Padang, 16 Januari 2024 – Tim Pengembangan Pariwisata Kawasan Muria bekerja sama dengan LPPM-FEB Universitas Andalas menggelar Focus Group Discussion (FGD) bertajuk “Digitalisasi Wisata Kawasan Muria: Mengadaptasi Sukses Model Pulau Mandeh”. Kegiatan ini berlangsung di Kampus Magister Manajemen Universitas Andalas, Kota Padang, pada Kamis (16/1/2025).
Acara ini menghadirkan sejumlah narasumber dari dua kawasan wisata potensial, yaitu Kawasan Religi Sunan Muria dan Kawasan Wisata Bahari Mandeh. Diskusi membahas strategi pengembangan pariwisata berbasis digital dan inovasi pengelolaan destinasi yang mampu meningkatkan daya tarik wisata. Peserta dihadir dari berbagai akademisi Universitas Andalas (UNAD) baik dari dosen dan mahasiswa.
Pengembangan Wisata Religi Sunan Muria Dr. H. Mohammad Dzofir, M.Ag., (Akademisi IAIN Kudus) menjelaskan bahwa Kawasan Wisata Religi Sunan Muria yang terdiri dari enam desa saat ini masih menjadi tujuan utama ziarah. Akses menuju lokasi dapat ditempuh menggunakan ojek, namun ke depan direncanakan hadirnya inovasi transportasi seperti jeep tour dan fasilitas pendukung lainnya.
Dzofir menekankan pentingnya keterlibatan mahasiswa sebagai agent of change dalam pengembangan wisata agar mampu mendorong kesadaran masyarakat sekitar. “Kolaborasi dengan tokoh masyarakat, motivasi, dan evaluasi berkala sangat dibutuhkan untuk menjaga harmonisasi pengembangan,” ujarnya.
Digitalisasi untuk Pariwisata Terintegrasi penting dan sejalan dengan program pengembangan wisata, Prof. H. Wahibur Rokhman, S.E., M.Si., Ph.D., (Akademisi IAIN Kudus) menyoroti pentingnya penggunaan perangkat lunak berbayar yang aman dalam membangun aplikasi wisata. “Komitmen pengelola aplikasi sangat menentukan keberhasilan digitalisasi. Koordinasi antara pihak pengelola aplikasi dan pelaku usaha seperti pengelola resort harus terjalin baik agar tidak terjadi miskomunikasi,” jelasnya.
Pelajaran dari Kawasan Mandeh, Prof. Dr. Harif Amali Rivai, S.E., M.Si., memaparkan strategi pengembangan Kawasan Wisata Bahari Mandeh, yang kini dikunjungi rata-rata 5.000 wisatawan per bulan. Mereka mengungkapkan sejumlah inovasi seperti promosi melalui YouTube, penjualan merchandise oleh masyarakat, serta penerapan SOP Sapta Pesona untuk kenyamanan dan keamanan pengunjung.

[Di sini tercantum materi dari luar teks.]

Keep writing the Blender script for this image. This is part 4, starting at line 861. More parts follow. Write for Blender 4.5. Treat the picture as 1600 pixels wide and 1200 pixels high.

Kawasan Mandeh juga menawarkan berbagai aktivitas wisata, mulai dari jetski, snorkeling, banana boat, camping, hingga kuliner laut tradisional. Upaya peningkatan kualitas layanan dilakukan melalui pelatihan bahasa Inggris bagi pengelola agar siap melayani wisatawan mancanegara.
Mengenai tantangan dan solusi yang tepat Dr. Syafrizal, S.E., M.E., menekankan perlunya sistem paket wisata terintegrasi yang mencakup transportasi, destinasi, dan penginapan. Namun, ia mengakui terdapat sejumlah tantangan seperti persaingan antar pelaku usaha, keterbatasan infrastruktur, dan ketidakpercayaan masyarakat terhadap perubahan. “Kolaborasi menjadi kunci agar integrasi wisata berjalan baik,” tegasnya.
Melalui FGD ini, diharapkan Kawasan Wisata Religi Sunan Muria dapat mengadaptasi keberhasilan Mandeh dengan menggabungkan inovasi digital, keterlibatan masyarakat, dan pengelolaan destinasi yang berkelanjutan.